AMENDING CHARTER OF THE PROPRIETORS OF THE ORE BED IN SALISBURY.

PASSED 1844.

On the petition of the Proprietors of the Ore Bed in Salisbury, setting forth that this assembly, at its May session, A. D. 1784, created the then owners of said ore bed into a body politic and corporate, without declaring said property to be personal estate, without authorizing it to sue and be sued or to transact any business in its corporate name, and without authorizing it to divide its said property into shares, whereby much inconvenience and embarrassment has arisen in the management of its corporate business, as per petition on file, dated the 3d day of April, A. D. 1844, will more fully appear: this assembly having inquired into the facts set forth in said petition, does find them proved and true: therefore, it is

Resolved by this Assembly, SEc. 1. That said corporation be, and it is hereby fully authorized to sue and be sued, contract and be contracted with, and to transact any or all business in any way relating to its corporate property, in its corporate name, in as full and ample manner as any other corporation by law may do.

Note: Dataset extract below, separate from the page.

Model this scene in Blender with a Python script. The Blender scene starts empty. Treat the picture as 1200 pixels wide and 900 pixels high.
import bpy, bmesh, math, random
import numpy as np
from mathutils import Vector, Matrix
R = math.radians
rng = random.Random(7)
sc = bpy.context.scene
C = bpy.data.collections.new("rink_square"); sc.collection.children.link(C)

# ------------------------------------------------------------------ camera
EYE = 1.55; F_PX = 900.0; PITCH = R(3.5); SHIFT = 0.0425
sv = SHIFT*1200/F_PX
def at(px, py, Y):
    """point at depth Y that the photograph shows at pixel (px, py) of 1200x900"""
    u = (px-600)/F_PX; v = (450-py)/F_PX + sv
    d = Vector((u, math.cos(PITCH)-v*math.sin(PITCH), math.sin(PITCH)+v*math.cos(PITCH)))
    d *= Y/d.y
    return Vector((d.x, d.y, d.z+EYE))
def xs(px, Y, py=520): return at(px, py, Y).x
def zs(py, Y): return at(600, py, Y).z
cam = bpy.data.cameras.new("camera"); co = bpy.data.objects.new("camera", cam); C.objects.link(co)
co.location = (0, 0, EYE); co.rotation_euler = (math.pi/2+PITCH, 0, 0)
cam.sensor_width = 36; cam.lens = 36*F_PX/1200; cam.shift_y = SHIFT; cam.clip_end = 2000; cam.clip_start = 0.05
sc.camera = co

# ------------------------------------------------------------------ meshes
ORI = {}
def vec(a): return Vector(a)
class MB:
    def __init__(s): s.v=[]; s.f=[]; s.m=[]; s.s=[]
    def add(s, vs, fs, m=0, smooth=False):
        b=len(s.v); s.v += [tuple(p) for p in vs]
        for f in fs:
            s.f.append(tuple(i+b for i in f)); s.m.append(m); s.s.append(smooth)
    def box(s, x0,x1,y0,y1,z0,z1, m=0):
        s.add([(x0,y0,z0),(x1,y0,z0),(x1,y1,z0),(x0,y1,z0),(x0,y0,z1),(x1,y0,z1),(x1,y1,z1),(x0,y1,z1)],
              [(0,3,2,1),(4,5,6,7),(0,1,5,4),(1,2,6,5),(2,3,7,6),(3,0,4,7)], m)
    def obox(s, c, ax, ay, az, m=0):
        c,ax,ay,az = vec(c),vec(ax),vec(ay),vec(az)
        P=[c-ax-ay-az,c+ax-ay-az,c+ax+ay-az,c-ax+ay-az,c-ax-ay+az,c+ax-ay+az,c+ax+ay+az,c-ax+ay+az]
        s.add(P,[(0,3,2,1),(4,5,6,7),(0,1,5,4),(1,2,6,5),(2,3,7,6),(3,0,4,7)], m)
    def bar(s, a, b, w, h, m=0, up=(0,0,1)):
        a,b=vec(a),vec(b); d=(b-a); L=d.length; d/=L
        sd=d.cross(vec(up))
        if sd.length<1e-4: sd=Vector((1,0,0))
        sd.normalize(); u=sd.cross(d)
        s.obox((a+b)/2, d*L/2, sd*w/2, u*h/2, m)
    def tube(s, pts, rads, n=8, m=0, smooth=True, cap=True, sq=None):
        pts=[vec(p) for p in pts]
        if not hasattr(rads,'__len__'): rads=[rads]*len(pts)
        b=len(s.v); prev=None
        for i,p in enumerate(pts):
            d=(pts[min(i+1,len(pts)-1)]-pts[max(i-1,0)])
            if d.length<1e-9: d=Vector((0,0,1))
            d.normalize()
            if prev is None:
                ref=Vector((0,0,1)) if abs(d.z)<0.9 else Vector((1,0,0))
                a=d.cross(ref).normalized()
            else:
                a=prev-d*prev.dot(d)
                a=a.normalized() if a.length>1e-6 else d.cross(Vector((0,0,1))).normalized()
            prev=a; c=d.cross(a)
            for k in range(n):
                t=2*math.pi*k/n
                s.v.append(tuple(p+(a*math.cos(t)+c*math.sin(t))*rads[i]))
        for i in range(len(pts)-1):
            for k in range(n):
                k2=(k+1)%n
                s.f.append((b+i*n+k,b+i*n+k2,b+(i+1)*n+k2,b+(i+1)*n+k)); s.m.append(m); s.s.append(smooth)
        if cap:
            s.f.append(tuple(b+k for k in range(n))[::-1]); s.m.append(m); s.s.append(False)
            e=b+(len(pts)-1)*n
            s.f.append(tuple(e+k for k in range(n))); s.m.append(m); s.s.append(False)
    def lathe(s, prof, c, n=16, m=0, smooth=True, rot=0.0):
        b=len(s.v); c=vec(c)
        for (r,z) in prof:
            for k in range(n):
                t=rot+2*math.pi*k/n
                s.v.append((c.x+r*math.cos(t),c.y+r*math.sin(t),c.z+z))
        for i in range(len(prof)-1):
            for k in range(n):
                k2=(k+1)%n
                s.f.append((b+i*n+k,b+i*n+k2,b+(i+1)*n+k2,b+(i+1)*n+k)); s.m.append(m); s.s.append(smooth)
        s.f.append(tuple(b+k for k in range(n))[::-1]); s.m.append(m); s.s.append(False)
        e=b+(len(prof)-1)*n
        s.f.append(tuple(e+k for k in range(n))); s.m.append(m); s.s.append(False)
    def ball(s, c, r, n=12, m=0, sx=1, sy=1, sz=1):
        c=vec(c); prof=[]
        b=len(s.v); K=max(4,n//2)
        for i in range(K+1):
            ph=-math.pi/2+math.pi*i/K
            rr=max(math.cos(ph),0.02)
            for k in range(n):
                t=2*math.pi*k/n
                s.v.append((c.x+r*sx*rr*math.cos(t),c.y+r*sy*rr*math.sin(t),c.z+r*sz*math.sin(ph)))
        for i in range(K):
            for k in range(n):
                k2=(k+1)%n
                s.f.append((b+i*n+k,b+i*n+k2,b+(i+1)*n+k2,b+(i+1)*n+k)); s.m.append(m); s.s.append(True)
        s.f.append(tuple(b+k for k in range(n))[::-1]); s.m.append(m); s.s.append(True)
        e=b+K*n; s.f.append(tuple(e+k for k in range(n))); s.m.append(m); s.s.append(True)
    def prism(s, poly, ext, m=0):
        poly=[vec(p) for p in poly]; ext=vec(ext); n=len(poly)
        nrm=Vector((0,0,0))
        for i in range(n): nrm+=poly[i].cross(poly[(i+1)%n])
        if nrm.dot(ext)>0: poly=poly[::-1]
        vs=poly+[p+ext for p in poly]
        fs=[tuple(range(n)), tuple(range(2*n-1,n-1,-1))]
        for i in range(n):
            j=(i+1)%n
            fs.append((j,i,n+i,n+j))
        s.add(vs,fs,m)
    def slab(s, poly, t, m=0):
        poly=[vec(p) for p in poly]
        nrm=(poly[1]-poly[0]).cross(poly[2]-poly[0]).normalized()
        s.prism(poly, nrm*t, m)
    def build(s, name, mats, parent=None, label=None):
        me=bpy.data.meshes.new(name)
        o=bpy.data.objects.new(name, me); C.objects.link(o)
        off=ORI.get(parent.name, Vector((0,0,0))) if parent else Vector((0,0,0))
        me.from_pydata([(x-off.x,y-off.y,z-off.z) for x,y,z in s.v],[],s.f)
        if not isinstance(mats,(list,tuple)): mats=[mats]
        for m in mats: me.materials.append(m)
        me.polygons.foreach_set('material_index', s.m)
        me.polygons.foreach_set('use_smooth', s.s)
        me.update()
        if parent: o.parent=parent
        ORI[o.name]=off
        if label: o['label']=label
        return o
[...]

SEC. 2. The property of said corporation shall be deemed personal estate, to be divided into shares not exceeding one hundred dollars each, transferable in such manner as the by-laws of said corporation shall direct.

SEC. 3. The said corporation is hereby authorized, at any annual meeting of its stockholders, or at any other meeting warned and holden for such purpose, at such time and place and in such manner as directed by its by-laws, to make such by-laws, rules and regulations respecting the management of its corporate concerns, as may from time to time be deemed expedient, with full power to alter, modify or repeal the same, as occasion shall require; provided the same be not repugnant to the laws of this state.

SEC. 4. The aforesaid resolutions shall at all times be subject to alteration or repeal by the general assembly.